Photo by Daria Obymaha from Pexels
“The moment a child is born, the mother is also born. She never existed before. The woman existed, but the mother, never. A mother is something absolutely new.” -Osho
And so we arrive at motherhood. We must nurture this new life being born in us while also caring for that of our newborn babies. The task is absolutely marvelous, miraculous, and at times, feels like bordering on insanity. This has been true of my journey– of seeing Christ born in me in a new way, in this new person that I was becoming, am becoming, as “mother”; a woman in some ways the same, but in other ways, drastically different than who I was before.
I was suddenly faced, in the early days of my motherhood, with the unwanted burden of reconciling the many facets of who I was, while striving to become who I wanted to be. I was caught somewhere in the middle in a sudden, unexpected new mother- identity- crisis.

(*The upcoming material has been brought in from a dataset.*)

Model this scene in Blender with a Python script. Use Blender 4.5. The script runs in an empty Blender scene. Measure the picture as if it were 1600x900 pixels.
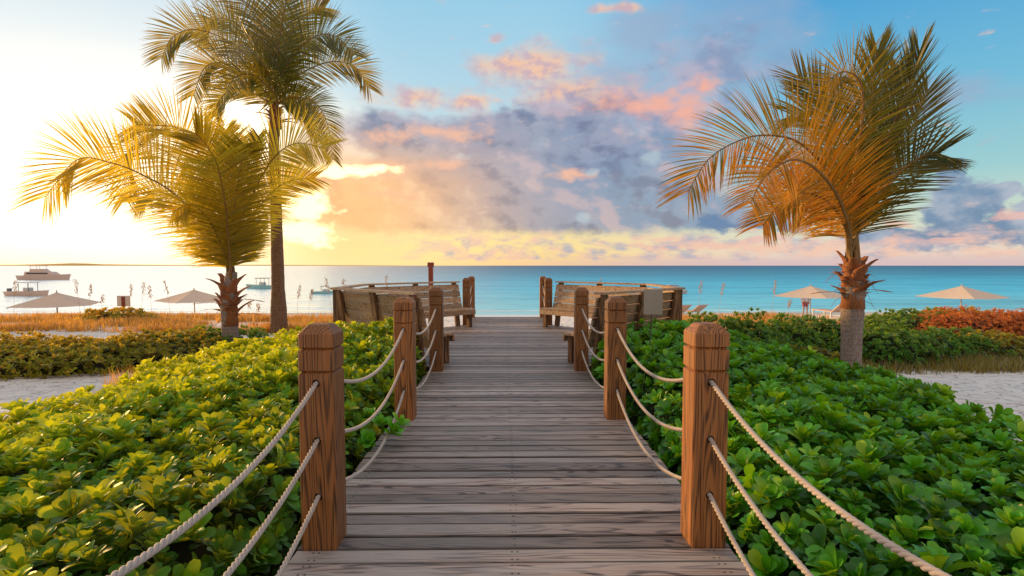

The process of demolition began in my heart. I sat for some time, amidst what felt like many pieces of shattered and jagged glass–some pieces leafed in gold, other pieces rough and unappealing– as I submitted, daily, sometimes hour by hour, to God, and often paused to notice the way he was putting these pieces of me back together into a new tapestry. God seemed to be holding each piece of me up to his light and asking “Now where shall this piece go?” as I acknowledged each jagged tile, wondering how on earth it would all fit together– how the ugly parts would be used as part of the beautiful whole. Like a new basilica which would be built piece by piece, this new mosaic resembled me but was sometimes not a “me” I recognized at all. I was undergoing a reconstruction of the heart and soul that could only be described as Christ being born in me in a new way. I came to understand that these were the growing pains my daughter would also feel, the ones I, as God’s daughter, was experiencing.
Wrestling with these unexpected feelings, I found the grace within to see myself anew, and like a new baby, which clutches to its mother for moment by moment sustenance, warmth, comfort, and security–so vulnerable to the elements, symbiotic for survival–that is how I found myself before God: needy, clinging, desperate.
Two years of this building later, holding my second large needy baby in my arms, who would grow rapidly, soon picking up language and the ability to walk, I was continuing to learn, anew, what it was like to walk hand in hand with the great comforter who was my father, who was also mothering me by sheltering me in his love through all of my vulnerabilities. God was raising me up in this new role and life– entrusting me to raise my own helpless and precious babies.
Motherhood, for me, has been startling, wild, scary, and sacred– and continues to be. In committing to be the best mother I can be, I am faced with the reality of needing to become closer to Jesus, without whom my mothering comes up seriously short, and without whom I am but shattered glass. What’s more, I realize that in learning and knowing my daughter, and now my son, I am continually given new opportunities to become who it is that God has created me to be. I have been given this holy opportunity to know myself and to know my father more intimately, while growing with my kids. All of the pieces continue to come together into the stained glass that is motherhood.